Seven amber alerts issued at national electricity grid in past year

Alerts issued as system came under pressure from supply constraints, Eamon Ryan says

The operators of the national electricity grid issued seven amber alerts in the past year as the system came under pressure from supply constraints, Minister for the Environment, Climate and Communications Eamon Ryan has said.

Growing demand and the shutdown of two big power plants in Dublin led to moves earlier in the year to bring in emergency generation for this coming winter.

Although those plans were subsequently abandoned because of the projected return of the Dublin power stations, grid operator EirGrid and market regulators approved plans in September to maintain fossil fuel generation for longer than previously foreseen while the development of new gas and wind generation is awaited.

Regulators have raised the prospect in recent months of curtailing grid connections for power-hungry data centres but they have yet to conclude a formal review of market access rules.


In reply to a parliamentary question from Labour TD Seán Sherlock, Mr Ryan said six of the alerts were due to "reduced margin" between the level of electricity generation and demand.

A seventh – on April 13th – related to the temporary failure of some systems in EirGrid’s control centre. “This failure occurred during the testing of back-up systems and was quickly resolved.”

An amber alert is a warning made when grid operators believe it is possible there will not be enough supply in reserve should something go wrong in the system, even though they expected there to be enough energy to meet current demand.

The “reduced margin” alerts occurred on December 9th, 2020, and this year on January 6th, May 17th, September 6th, September 9th and October 28th.

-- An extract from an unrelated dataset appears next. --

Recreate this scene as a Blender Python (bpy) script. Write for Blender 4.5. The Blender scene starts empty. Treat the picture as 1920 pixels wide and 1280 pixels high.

Mr Ryan said EirGrid notified his Department of each of the alerts on the day they occurred. "There have been no system emergencies [previously known as red alerts] on the system in Ireland in the past 12 months or in recent years."

The September plan from the Commission for Regulation of Utilities, which is responsible for ensuring the security of electricity supply, includes procuring temporary generation capacity for winter 2022.